By our correspondents
17 December 2012

Members of the audiences at the Socialist Equality Party lectures, “The Historical and Contemporary Political Significance of the Russian Revolution,” and screenings of Tsar to Lenin in Melbourne and Sydney spoke with the WSWS after the events.

Wel, an international relations student at Victoria University, purchased a DVD copy of the documentary to show his family. “The meeting was informative and intriguing,” he said. “Nick Beams talked about the Egyptian revolution today. If you compare it to the Russian Revolution, it’s similar. In the film Tsar to Lenin you can see the same scenes as happened in Tahrir Square—people were celebrating.

“The difference is that in Egypt they didn’t have a clear leader or party. It was hijacked by elements like the Muslim Brotherhood. I’d heard about the Tsar in Russia, but nothing else about the Russian Revolution.”

Jose, a quality assurance officer, said the lecture had provided “an interesting assessment of the [global financial] collapse in 2008 and now it’s getting worse. The conditions are not the same as those that provoked the Russian Revolution, but it’s probably building to that point.

“I believe the instrument in the Russian Revolution was the Bolsheviks,” Jose said. “The power is the people, but they need to have an instrument. A car cannot move without a driver and you always need that driver to take the car to a certain destination or in a particular direction.

“What I can see globally is that social benefits such as health and education are being cut. The rich don’t want people to have an education. They prefer to have people with limited knowledge.

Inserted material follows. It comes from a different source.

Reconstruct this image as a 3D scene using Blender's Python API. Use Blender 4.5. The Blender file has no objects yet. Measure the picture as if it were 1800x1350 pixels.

“History is written by the people who win wars, but not necessarily by the people who are right. There are writers who are tarnishing Leon Trotsky’s real record. The people who are writing the history, hide the truth because it may affect their interests. They don’t want the system they have built up to be demolished or destroyed.”

Teresa, a health worker, attended the Melbourne lecture and film showing with her two grandchildren. “I found the words in the film by the narrator a bit outdated, but I think there is definitely a relevance between the economic and social conditions portrayed in the film and today,” she commented.

“I work in disabilities and mental health, and the wages are very low. If you are a casual, you have no holidays or no sick pay. It is a very oppressive regime to work under. You have no security and there is no option for you to get a car or a house.

“I think that fighting for a party in the working class and the socialist perspective that you are talking about is a step forward. I have no connection with politicians at all. I don’t like anything they stand for. They do not inspire me. I think what Nick Beams was talking about is relevant not just to here but everywhere. It is a message that needs to be spread about the capitalist system and how it works.”

Sarwan, 17, has just finished high school. He came to the Sydney event with his friend Bakri, 18.

Bakri and Sarwan

Sarwan said: “The lecture really helped to give a broader understanding of what it is that we are actually struggling for when one claims to be a socialist and what socialism could actually be like one day. The struggle of the lower classes is timeless, so it’s always going to be relevant, no matter which time you live in. As long as there’s capital, there’s going to be a need for revolution.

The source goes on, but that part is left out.